WHAT IS BEING ASKED: Copy out each line of the data that holds the word "part".

PROVIDED MATERIAL:
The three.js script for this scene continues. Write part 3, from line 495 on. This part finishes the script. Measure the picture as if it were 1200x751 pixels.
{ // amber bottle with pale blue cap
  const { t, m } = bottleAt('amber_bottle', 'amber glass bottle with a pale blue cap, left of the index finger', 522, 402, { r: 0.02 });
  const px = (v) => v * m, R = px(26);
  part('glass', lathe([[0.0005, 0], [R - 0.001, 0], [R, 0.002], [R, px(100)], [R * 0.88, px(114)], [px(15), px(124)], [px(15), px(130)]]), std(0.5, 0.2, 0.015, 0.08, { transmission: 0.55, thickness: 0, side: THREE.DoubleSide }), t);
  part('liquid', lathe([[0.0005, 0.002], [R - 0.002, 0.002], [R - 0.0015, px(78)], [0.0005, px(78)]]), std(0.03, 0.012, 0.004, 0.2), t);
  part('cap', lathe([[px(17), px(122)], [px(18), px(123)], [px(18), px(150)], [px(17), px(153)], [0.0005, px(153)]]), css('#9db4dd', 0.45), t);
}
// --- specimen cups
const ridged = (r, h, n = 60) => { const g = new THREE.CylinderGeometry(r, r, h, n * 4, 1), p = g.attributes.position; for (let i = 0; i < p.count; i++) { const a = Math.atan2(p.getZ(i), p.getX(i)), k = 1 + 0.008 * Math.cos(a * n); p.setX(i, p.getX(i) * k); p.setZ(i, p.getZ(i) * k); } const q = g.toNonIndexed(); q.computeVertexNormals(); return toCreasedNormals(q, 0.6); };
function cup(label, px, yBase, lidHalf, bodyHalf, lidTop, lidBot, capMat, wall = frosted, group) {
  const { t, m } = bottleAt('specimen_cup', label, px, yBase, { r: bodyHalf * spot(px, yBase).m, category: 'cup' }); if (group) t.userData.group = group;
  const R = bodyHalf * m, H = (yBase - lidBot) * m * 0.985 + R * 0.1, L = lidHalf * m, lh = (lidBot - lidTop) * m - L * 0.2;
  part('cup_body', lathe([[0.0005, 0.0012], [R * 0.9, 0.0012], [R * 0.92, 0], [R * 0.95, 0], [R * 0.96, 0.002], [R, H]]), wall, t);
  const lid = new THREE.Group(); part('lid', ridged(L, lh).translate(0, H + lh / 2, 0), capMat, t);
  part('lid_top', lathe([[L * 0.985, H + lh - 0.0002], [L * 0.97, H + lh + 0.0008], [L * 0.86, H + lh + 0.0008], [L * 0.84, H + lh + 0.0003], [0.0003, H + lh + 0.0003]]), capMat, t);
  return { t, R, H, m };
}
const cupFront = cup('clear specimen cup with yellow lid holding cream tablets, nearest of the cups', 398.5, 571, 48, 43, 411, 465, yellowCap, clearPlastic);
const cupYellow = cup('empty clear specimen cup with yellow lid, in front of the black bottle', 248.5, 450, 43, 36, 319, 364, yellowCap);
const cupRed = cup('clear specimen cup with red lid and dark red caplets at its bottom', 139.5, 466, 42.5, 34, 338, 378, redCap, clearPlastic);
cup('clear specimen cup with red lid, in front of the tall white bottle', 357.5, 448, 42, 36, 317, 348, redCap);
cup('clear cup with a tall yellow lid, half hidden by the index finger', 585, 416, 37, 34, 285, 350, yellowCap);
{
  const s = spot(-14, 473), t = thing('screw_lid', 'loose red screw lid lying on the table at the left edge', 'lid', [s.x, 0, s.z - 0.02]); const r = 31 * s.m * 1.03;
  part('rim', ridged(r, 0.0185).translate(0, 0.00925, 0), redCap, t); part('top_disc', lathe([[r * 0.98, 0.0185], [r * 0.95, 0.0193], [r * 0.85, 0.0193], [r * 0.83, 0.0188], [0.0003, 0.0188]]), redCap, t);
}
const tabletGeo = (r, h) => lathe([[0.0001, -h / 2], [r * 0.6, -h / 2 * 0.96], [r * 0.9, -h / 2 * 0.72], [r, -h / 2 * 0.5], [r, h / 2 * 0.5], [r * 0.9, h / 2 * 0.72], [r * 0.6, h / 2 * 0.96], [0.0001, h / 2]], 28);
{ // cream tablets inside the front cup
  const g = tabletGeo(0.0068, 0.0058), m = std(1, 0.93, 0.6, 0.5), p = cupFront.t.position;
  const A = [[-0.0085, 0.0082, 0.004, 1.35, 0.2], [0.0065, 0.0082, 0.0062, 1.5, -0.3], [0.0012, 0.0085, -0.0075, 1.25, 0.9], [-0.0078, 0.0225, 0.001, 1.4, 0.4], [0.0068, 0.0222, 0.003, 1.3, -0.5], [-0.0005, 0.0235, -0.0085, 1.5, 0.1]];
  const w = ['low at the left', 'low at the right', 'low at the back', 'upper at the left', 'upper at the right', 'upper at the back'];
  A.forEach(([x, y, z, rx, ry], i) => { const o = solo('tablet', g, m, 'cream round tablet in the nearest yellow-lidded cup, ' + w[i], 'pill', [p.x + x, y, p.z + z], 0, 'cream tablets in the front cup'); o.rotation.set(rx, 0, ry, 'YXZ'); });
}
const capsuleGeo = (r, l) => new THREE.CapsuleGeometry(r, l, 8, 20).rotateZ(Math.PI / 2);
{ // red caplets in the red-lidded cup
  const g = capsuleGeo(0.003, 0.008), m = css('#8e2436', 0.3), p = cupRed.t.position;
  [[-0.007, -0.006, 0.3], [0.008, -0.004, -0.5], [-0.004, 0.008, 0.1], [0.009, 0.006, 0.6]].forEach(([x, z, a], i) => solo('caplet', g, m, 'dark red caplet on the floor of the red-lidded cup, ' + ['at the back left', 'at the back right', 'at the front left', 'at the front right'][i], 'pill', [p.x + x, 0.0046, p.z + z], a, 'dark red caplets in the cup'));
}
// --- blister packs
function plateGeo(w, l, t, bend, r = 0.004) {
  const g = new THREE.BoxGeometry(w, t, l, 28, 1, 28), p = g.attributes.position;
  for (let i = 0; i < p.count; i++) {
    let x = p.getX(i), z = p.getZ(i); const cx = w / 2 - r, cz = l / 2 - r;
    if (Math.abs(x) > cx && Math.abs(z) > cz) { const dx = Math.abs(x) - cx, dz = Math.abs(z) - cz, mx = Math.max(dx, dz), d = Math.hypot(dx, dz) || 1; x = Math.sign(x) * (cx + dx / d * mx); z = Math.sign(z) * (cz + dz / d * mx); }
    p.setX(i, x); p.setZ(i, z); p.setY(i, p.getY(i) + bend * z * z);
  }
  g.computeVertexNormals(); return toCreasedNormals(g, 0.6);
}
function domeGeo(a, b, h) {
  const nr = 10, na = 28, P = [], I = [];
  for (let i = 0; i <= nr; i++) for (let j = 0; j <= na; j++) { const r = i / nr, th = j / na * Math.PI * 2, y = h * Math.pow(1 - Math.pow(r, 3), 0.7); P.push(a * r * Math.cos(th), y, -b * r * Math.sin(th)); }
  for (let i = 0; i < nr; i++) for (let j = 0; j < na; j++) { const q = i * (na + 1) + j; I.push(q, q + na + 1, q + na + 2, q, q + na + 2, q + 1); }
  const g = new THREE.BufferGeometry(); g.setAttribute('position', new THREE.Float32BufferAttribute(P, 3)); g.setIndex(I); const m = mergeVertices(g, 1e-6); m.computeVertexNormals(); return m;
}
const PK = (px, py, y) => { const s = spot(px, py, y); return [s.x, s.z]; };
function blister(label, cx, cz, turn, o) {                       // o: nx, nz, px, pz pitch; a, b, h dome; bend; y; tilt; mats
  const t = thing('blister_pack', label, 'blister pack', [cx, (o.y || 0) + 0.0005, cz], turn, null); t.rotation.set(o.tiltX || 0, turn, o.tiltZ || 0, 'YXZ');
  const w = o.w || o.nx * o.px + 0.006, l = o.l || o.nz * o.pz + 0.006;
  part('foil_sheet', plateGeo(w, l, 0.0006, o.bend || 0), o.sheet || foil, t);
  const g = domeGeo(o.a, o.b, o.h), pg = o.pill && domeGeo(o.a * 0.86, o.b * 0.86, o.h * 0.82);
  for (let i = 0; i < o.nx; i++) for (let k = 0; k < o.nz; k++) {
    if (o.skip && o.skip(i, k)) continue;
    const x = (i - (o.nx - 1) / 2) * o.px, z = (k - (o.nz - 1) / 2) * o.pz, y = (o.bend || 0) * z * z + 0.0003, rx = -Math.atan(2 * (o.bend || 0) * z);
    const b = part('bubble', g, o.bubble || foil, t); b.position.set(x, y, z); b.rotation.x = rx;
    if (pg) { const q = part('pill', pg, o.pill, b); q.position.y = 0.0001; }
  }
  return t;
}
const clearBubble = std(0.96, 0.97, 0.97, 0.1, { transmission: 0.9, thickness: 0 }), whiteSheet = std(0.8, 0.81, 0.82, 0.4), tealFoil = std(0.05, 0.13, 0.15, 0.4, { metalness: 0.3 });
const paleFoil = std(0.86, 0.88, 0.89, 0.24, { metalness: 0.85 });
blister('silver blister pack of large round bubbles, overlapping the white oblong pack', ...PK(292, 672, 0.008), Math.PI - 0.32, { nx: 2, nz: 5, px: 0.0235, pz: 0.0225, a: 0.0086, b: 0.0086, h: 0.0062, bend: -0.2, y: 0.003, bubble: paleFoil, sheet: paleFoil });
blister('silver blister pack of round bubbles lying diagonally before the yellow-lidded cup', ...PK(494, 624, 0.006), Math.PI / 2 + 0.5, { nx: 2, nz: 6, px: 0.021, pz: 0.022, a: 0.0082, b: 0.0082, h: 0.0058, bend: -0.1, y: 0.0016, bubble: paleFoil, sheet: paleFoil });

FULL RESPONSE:
The three.js script for this scene continues. Write part 3, from line 495 on. This part finishes the script. Measure the picture as if it were 1200x751 pixels.
  part('glass', lathe([[0.0005, 0], [R - 0.001, 0], [R, 0.002], [R, px(100)], [R * 0.88, px(114)], [px(15), px(124)], [px(15), px(130)]]), std(0.5, 0.2, 0.015, 0.08, { transmission: 0.55, thickness: 0, side: THREE.DoubleSide }), t);
  part('liquid', lathe([[0.0005, 0.002], [R - 0.002, 0.002], [R - 0.0015, px(78)], [0.0005, px(78)]]), std(0.03, 0.012, 0.004, 0.2), t);
  part('cap', lathe([[px(17), px(122)], [px(18), px(123)], [px(18), px(150)], [px(17), px(153)], [0.0005, px(153)]]), css('#9db4dd', 0.45), t);
  part('cup_body', lathe([[0.0005, 0.0012], [R * 0.9, 0.0012], [R * 0.92, 0], [R * 0.95, 0], [R * 0.96, 0.002], [R, H]]), wall, t);
  const lid = new THREE.Group(); part('lid', ridged(L, lh).translate(0, H + lh / 2, 0), capMat, t);
  part('lid_top', lathe([[L * 0.985, H + lh - 0.0002], [L * 0.97, H + lh + 0.0008], [L * 0.86, H + lh + 0.0008], [L * 0.84, H + lh + 0.0003], [0.0003, H + lh + 0.0003]]), capMat, t);
  part('rim', ridged(r, 0.0185).translate(0, 0.00925, 0), redCap, t); part('top_disc', lathe([[r * 0.98, 0.0185], [r * 0.95, 0.0193], [r * 0.85, 0.0193], [r * 0.83, 0.0188], [0.0003, 0.0188]]), redCap, t);
  part('foil_sheet', plateGeo(w, l, 0.0006, o.bend || 0), o.sheet || foil, t);
    const b = part('bubble', g, o.bubble || foil, t); b.position.set(x, y, z); b.rotation.x = rx;
    if (pg) { const q = part('pill', pg, o.pill, b); q.position.y = 0.0001; }